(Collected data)
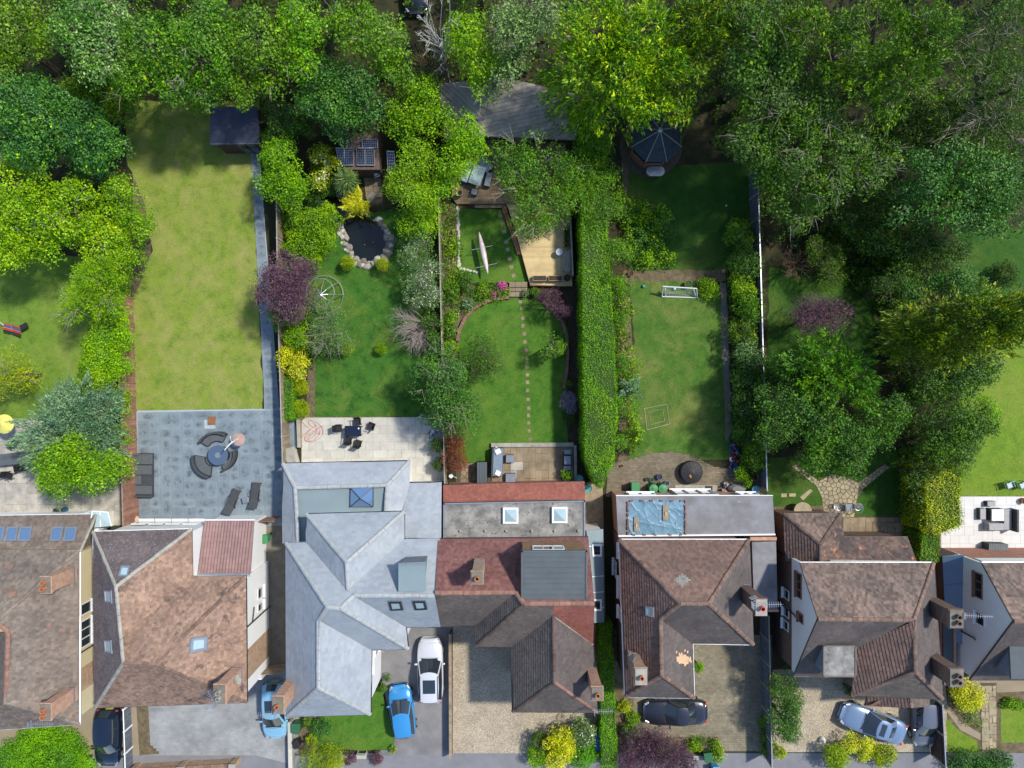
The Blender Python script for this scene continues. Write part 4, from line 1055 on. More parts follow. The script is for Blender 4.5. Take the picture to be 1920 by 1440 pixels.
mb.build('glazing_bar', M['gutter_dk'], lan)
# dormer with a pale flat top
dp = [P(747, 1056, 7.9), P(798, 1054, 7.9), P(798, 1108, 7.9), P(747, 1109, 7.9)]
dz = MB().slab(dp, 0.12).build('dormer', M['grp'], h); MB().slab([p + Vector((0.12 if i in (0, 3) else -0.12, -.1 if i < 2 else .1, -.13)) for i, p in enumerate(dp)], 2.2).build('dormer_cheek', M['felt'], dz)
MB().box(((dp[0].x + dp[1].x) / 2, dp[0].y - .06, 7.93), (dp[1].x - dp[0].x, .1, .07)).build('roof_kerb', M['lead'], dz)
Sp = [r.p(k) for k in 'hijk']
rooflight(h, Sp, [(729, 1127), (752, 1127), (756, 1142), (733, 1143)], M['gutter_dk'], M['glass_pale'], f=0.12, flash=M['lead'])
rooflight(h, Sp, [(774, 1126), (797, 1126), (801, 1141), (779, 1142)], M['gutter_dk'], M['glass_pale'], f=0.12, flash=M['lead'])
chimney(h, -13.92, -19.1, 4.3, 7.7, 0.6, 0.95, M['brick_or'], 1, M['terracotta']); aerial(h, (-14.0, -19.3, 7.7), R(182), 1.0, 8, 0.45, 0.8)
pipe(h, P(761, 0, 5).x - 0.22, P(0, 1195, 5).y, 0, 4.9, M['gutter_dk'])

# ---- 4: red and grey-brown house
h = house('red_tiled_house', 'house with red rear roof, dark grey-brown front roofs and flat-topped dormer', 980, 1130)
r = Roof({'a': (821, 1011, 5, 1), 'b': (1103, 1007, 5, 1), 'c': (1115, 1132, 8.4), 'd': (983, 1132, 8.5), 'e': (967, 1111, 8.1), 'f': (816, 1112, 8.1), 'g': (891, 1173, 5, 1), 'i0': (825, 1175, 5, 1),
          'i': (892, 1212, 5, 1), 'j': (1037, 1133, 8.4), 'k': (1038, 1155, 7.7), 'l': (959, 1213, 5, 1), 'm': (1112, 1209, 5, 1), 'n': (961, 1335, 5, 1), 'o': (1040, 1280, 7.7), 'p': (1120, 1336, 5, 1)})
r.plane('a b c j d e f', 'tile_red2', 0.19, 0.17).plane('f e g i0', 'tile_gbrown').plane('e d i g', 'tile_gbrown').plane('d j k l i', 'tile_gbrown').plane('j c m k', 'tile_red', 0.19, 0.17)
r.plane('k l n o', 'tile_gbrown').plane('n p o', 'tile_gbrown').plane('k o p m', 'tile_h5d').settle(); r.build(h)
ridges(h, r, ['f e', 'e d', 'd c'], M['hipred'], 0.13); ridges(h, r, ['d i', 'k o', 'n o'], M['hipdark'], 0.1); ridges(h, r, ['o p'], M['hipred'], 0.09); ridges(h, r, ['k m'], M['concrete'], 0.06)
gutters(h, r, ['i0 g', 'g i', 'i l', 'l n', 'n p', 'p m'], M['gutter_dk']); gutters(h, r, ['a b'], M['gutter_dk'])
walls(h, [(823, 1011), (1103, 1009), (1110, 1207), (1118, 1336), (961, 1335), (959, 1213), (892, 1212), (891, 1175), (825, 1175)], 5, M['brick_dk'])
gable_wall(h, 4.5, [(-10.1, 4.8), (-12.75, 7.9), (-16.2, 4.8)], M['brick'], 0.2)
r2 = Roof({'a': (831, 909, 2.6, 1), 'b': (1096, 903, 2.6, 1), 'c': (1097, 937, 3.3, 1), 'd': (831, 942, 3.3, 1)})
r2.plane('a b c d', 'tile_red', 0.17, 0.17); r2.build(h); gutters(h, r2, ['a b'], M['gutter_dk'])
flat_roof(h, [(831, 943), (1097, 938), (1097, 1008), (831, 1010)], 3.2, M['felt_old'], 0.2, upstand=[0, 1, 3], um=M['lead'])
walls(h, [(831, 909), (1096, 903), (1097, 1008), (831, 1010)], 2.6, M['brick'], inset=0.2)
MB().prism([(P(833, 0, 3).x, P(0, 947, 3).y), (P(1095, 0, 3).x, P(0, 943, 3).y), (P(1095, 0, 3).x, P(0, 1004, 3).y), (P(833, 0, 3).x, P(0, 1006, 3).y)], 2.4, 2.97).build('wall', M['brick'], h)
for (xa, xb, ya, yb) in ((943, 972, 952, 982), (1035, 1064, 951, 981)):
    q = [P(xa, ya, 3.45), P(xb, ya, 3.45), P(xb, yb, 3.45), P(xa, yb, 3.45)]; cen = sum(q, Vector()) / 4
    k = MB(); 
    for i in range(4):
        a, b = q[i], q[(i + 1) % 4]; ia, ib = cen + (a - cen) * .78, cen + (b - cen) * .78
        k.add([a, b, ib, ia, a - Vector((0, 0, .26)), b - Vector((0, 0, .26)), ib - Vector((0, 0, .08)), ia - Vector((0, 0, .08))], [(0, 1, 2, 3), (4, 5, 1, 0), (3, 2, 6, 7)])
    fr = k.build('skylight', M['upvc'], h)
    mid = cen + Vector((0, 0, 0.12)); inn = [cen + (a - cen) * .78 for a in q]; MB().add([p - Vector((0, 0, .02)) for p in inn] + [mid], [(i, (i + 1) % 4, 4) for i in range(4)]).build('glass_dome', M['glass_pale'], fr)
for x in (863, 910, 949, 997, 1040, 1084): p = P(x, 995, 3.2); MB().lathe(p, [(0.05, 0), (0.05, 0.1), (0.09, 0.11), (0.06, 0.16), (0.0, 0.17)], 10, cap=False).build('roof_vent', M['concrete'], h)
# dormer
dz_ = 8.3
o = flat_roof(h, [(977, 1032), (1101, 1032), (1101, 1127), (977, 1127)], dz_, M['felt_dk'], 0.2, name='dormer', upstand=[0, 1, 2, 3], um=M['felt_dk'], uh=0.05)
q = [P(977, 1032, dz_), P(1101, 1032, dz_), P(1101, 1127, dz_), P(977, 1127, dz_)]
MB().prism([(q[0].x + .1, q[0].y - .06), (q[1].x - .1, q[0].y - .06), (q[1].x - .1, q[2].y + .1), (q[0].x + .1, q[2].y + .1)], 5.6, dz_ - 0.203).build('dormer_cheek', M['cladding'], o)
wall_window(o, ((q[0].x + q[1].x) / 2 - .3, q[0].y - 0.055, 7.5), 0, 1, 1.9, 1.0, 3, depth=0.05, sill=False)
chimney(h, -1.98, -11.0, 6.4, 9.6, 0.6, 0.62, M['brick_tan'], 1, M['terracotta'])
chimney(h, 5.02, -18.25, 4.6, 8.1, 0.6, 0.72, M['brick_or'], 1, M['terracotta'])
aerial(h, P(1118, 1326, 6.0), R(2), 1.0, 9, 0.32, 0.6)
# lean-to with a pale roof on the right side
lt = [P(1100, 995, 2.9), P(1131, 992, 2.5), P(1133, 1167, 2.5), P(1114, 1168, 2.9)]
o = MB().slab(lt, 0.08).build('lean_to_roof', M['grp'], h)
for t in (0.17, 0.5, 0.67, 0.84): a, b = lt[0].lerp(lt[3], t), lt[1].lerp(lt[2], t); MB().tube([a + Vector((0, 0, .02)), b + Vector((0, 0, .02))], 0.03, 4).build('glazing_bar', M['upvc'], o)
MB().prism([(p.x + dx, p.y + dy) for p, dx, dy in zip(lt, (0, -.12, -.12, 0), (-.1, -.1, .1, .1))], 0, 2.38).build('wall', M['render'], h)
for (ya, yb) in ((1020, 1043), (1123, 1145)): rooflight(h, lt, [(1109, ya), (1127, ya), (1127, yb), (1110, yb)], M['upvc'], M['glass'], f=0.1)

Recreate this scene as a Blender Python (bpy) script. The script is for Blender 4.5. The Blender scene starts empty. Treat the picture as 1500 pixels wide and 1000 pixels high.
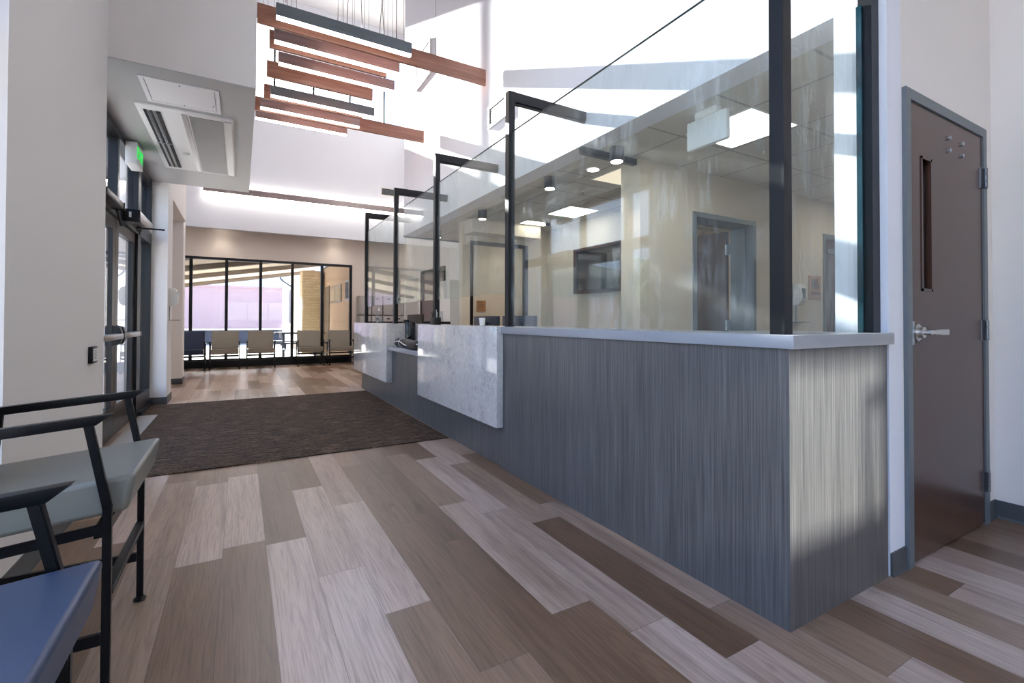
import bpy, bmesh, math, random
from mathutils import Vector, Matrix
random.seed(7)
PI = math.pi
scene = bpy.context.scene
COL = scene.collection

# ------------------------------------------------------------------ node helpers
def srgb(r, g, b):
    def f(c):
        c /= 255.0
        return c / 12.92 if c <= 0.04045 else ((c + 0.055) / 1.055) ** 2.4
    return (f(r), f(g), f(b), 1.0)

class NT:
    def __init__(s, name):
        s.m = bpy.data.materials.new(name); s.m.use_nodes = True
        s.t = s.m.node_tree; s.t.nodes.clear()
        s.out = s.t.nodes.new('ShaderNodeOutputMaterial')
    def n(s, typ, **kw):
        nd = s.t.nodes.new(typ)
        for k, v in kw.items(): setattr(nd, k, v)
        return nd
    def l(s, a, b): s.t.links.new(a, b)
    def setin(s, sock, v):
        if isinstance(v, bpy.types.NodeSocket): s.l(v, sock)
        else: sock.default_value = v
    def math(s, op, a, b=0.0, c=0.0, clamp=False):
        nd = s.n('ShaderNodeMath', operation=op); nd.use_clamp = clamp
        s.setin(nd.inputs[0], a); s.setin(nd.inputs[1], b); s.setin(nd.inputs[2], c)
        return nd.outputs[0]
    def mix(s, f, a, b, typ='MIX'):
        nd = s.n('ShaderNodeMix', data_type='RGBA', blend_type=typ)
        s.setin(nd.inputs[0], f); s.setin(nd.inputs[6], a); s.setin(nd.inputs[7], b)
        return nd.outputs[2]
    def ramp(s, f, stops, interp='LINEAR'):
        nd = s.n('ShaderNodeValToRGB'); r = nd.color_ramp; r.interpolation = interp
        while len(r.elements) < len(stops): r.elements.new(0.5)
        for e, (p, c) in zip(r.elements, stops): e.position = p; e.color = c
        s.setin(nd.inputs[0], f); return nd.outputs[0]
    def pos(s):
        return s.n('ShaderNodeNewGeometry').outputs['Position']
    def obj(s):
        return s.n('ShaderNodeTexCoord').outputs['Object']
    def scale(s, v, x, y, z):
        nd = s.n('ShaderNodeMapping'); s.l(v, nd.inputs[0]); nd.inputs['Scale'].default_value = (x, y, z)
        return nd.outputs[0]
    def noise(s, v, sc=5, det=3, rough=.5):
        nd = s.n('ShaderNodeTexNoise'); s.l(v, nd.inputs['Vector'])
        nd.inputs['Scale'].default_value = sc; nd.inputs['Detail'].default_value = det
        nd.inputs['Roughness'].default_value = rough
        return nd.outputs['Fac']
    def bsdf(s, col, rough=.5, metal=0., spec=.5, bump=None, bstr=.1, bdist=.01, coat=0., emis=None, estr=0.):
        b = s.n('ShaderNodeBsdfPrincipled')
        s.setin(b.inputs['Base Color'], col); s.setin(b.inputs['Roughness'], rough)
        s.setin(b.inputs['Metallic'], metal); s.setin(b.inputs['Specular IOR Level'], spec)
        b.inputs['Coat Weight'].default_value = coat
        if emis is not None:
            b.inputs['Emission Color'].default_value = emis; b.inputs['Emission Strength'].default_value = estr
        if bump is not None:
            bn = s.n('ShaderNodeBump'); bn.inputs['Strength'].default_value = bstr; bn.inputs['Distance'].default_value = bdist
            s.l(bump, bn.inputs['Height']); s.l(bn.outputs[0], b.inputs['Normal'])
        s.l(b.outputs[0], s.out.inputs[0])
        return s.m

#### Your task
Extract all lines that hold the word "script".

#### Solution below
The Blender Python script for this scene continues. Write part 4, from line 1055 on. More parts follow. The script is for Blender 4.5. Take the picture to be 1920 by 1440 pixels.
Recreate this scene as a Blender Python (bpy) script. The script is for Blender 4.5. The Blender scene starts empty. Treat the picture as 1500 pixels wide and 1000 pixels high.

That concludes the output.